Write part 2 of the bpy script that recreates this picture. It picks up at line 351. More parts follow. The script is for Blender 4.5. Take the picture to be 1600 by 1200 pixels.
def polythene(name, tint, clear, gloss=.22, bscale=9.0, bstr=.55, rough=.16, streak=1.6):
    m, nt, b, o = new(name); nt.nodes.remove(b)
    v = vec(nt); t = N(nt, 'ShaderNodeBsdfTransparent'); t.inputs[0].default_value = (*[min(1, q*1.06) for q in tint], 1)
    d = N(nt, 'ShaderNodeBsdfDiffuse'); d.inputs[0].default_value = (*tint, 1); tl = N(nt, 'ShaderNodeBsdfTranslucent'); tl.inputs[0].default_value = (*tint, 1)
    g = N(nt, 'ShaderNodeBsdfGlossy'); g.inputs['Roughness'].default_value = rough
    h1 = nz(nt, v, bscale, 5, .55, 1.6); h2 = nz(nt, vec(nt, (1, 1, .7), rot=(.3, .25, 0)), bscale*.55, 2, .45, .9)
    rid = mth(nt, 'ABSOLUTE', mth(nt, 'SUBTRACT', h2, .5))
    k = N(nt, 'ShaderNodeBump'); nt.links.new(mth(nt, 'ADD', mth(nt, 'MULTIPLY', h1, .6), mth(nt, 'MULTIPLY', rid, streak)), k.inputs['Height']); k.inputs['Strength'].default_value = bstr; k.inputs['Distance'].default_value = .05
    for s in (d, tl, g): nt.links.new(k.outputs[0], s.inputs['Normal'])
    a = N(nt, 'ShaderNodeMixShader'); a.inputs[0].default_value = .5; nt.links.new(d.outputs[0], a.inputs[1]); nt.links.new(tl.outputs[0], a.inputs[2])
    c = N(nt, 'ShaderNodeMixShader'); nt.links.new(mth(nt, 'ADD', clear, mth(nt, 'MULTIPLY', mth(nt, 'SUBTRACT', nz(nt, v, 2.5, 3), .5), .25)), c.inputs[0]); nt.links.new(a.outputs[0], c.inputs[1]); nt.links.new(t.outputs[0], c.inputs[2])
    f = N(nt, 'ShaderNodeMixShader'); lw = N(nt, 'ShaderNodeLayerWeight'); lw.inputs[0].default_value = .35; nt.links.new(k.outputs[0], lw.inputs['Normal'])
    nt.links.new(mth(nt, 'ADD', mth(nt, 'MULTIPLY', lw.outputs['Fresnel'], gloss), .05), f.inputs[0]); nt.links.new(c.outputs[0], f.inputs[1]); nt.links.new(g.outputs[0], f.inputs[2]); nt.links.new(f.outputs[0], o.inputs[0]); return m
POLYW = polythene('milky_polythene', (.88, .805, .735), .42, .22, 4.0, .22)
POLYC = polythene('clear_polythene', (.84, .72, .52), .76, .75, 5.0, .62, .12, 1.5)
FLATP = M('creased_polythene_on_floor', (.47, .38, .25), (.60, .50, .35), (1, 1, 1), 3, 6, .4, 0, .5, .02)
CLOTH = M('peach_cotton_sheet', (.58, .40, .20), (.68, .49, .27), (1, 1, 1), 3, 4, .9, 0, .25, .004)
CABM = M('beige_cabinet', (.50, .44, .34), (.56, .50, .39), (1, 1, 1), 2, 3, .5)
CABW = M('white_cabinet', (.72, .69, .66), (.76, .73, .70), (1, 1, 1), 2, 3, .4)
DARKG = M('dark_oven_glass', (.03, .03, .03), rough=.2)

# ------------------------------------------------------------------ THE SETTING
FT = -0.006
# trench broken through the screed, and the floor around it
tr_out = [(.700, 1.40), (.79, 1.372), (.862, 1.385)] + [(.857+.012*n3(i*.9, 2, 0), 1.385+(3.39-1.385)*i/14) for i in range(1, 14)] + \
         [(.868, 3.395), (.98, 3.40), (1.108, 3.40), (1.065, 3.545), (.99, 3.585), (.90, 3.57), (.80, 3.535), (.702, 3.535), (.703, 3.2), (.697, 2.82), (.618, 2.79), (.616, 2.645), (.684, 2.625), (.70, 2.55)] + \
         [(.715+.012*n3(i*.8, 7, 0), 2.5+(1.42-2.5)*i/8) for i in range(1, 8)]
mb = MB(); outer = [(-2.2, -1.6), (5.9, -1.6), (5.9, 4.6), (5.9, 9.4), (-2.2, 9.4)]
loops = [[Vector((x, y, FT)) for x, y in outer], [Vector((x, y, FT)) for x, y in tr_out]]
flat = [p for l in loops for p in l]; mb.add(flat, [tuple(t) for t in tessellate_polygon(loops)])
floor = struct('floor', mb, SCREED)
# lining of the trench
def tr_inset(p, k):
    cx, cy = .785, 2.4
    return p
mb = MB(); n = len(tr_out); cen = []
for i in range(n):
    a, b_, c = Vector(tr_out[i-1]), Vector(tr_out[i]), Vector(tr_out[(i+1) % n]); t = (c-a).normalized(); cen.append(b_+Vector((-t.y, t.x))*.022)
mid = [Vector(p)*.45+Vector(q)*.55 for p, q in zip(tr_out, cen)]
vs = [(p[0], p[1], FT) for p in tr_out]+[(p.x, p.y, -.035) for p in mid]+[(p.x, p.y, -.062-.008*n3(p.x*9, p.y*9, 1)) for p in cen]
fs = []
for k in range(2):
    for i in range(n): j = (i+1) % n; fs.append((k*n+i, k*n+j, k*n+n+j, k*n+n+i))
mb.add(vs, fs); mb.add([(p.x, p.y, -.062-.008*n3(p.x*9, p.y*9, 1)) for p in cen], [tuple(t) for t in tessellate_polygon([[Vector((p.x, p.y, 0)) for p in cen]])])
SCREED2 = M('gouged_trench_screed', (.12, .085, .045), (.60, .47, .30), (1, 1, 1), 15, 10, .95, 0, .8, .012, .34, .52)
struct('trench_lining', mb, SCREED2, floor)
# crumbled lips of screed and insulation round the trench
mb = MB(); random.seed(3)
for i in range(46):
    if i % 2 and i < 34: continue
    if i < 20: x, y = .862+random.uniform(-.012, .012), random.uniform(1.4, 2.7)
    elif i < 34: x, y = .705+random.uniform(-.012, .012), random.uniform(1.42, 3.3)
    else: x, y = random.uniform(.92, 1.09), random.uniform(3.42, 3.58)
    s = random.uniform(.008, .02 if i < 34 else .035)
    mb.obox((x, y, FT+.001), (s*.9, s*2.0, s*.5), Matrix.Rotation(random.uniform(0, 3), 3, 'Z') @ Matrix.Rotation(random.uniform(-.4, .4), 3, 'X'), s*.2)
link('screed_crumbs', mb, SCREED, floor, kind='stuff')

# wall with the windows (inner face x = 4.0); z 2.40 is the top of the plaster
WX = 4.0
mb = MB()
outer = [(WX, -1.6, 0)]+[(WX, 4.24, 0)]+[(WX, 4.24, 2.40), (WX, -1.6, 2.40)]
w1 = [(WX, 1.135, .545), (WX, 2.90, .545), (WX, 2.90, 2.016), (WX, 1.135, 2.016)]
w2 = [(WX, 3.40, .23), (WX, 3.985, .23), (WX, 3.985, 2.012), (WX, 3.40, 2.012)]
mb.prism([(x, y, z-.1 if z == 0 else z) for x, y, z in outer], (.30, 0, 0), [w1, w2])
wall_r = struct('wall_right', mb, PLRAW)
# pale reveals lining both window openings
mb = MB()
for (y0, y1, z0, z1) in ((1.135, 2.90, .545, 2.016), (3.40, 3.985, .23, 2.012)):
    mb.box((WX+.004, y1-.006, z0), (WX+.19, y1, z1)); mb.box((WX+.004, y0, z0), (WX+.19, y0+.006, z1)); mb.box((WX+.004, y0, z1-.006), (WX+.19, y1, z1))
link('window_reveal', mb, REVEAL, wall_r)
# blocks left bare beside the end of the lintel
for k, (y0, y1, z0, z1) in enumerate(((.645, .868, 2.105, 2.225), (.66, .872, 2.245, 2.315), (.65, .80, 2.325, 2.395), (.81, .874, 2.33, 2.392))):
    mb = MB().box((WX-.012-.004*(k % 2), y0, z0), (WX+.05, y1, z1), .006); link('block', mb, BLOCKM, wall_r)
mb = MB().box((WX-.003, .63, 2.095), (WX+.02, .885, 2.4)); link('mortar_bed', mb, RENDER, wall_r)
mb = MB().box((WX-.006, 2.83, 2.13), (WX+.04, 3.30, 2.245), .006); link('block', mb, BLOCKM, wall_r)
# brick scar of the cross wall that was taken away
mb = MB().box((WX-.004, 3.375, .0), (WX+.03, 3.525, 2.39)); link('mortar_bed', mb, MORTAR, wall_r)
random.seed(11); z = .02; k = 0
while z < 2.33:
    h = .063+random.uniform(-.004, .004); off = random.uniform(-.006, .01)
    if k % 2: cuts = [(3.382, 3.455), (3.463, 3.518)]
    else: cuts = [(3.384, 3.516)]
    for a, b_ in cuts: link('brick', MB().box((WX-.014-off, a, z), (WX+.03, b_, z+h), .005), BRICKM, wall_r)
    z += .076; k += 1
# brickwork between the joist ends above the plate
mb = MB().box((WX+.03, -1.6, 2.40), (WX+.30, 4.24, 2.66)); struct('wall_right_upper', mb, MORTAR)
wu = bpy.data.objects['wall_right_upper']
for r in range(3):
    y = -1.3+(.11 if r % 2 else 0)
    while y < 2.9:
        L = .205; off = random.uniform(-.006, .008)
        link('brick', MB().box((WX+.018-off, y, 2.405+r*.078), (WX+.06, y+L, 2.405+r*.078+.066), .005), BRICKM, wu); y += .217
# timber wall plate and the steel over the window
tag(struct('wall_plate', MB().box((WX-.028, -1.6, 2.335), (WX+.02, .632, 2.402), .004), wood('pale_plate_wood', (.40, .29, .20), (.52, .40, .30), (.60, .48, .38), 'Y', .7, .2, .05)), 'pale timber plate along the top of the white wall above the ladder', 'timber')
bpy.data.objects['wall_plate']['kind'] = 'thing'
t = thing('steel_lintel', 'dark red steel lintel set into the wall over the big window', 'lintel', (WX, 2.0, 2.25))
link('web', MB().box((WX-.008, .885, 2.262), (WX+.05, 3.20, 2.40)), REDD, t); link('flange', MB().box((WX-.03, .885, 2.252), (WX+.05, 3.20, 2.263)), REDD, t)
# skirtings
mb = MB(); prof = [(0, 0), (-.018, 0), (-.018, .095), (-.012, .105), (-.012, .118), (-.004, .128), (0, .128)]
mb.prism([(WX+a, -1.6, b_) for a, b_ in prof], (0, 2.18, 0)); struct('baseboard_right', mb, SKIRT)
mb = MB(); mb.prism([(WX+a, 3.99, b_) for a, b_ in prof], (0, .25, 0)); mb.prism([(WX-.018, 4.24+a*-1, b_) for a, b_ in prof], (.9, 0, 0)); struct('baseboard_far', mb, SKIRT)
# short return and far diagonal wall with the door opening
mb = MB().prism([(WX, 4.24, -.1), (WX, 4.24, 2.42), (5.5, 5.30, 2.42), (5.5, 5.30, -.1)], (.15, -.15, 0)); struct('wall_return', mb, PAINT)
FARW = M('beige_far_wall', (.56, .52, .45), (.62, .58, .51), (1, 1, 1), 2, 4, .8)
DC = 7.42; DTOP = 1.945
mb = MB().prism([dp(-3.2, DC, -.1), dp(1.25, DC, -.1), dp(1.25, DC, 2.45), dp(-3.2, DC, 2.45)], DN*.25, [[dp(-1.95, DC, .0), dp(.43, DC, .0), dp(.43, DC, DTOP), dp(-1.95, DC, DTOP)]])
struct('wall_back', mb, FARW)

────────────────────

◆ **WRITTEN REQUEST**: From the listing, copy each line containing the word "that".

◆ **SOLUTION FOR THIS TASK**:
Write part 2 of the bpy script that recreates this picture. It picks up at line 351. More parts follow. The script is for Blender 4.5. Take the picture to be 1600 by 1200 pixels.
# brick scar of the cross wall that was taken away